Ad Age: The natural-remedy category has had its share of bad press, with Airborne's false-advertising suit and the Zicam product recall. What are the challenges of marketing to consumers in your sector?

Mr. Vargha: The biggest challenge that we face as an industry is a perception that we are unregulated. However, we are, by the FDA's Dietary Supplement Health and Education Act that has been around for more than 10 years. As marketers we need to know where the line is when we make claims and stay on the right side. I'm actually more concerned about the recent story I read about Bayer's One A Day multivitamin with selenium having its claims challenged. ... I'm concerned about household names crossing the line and calling into question an entire category for consumers. While it's one thing when a smaller company is called into question, it's an entirely other to have mainstream companies being called to task -- that has the potential to shake consumer confidence more and, in turn, affect us and the entire industry.

Ad Age: Before you came to Alacer Corp., you worked for mega-marketers such as Procter & Gamble, so you've probably worked with a lot of big agencies. What are the advantages and disadvantages of working with a smaller shop like you do now?

Mr. Vargha: Over the years, I've enjoyed interacting with many big agencies, like Grey, [Leo] Burnett, TBWA/Chiat/Day and the Martin Agency. Each comes with its own nuances, strengths and weaknesses ... from way-out-of-the-box creativity to the tried and true. One item that ties the best relationships together, though, whether large or small, is passion. What I like about working with a small agency like KWG is there is passion across the team. There's also continual access to and involvement of the partners and someone who really understands the needs of small to midsize brands. As far as downsides, I don't really see many. If they don't have it, they'll look for it, find it and get it.

Ad Age: How would you describe your personal marketing style?

Mr. Vargha: I'm heavily data-driven.

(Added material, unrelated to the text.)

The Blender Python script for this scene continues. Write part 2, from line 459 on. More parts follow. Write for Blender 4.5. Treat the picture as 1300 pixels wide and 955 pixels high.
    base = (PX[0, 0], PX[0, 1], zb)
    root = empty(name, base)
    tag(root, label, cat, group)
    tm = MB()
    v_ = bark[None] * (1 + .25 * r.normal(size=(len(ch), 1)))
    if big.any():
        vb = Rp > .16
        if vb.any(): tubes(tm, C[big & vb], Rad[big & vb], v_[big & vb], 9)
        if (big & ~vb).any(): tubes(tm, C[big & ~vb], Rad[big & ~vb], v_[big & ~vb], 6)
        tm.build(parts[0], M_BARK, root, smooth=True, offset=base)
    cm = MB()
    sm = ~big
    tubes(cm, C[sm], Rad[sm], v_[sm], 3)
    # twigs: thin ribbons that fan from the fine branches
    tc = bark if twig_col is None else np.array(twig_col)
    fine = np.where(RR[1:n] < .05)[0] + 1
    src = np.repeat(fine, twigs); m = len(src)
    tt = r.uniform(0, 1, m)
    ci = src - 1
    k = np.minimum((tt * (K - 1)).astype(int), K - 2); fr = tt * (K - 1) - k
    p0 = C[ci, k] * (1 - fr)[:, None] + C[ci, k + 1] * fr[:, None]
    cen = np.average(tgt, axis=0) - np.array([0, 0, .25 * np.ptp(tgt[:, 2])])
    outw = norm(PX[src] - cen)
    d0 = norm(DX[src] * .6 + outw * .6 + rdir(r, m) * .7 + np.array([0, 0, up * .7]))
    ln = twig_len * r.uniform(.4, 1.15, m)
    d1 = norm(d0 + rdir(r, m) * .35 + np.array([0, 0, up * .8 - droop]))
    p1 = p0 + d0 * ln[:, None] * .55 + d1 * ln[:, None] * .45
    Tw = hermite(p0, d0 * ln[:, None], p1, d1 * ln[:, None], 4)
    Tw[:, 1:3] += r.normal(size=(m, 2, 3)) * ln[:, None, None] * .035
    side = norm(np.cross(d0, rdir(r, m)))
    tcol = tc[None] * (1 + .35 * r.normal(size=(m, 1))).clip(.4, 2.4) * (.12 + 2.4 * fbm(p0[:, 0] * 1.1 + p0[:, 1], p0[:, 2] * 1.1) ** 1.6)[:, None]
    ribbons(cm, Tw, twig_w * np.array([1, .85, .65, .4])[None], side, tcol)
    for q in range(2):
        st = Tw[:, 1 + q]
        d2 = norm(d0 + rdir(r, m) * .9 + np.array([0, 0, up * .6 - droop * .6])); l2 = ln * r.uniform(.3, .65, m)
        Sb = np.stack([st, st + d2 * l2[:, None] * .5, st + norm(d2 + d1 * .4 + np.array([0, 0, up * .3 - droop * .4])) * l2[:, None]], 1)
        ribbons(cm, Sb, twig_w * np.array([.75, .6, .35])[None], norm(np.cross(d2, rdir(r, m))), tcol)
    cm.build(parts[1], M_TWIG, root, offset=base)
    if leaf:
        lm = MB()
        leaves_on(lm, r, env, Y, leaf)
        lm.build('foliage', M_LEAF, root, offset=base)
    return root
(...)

I don't like the idea of just saying, "Trust me, it works." I want to be able to go before our board of directors to say that, "You gave me this much more money this year, and I'm going to return on that investment for you." I'm very comfortable with data and demand that from the people on my team instead of just going with the gut. That said, I respect the creative side of the process. There is a magic in working with highly creative, brilliant people, and you need to give those people room.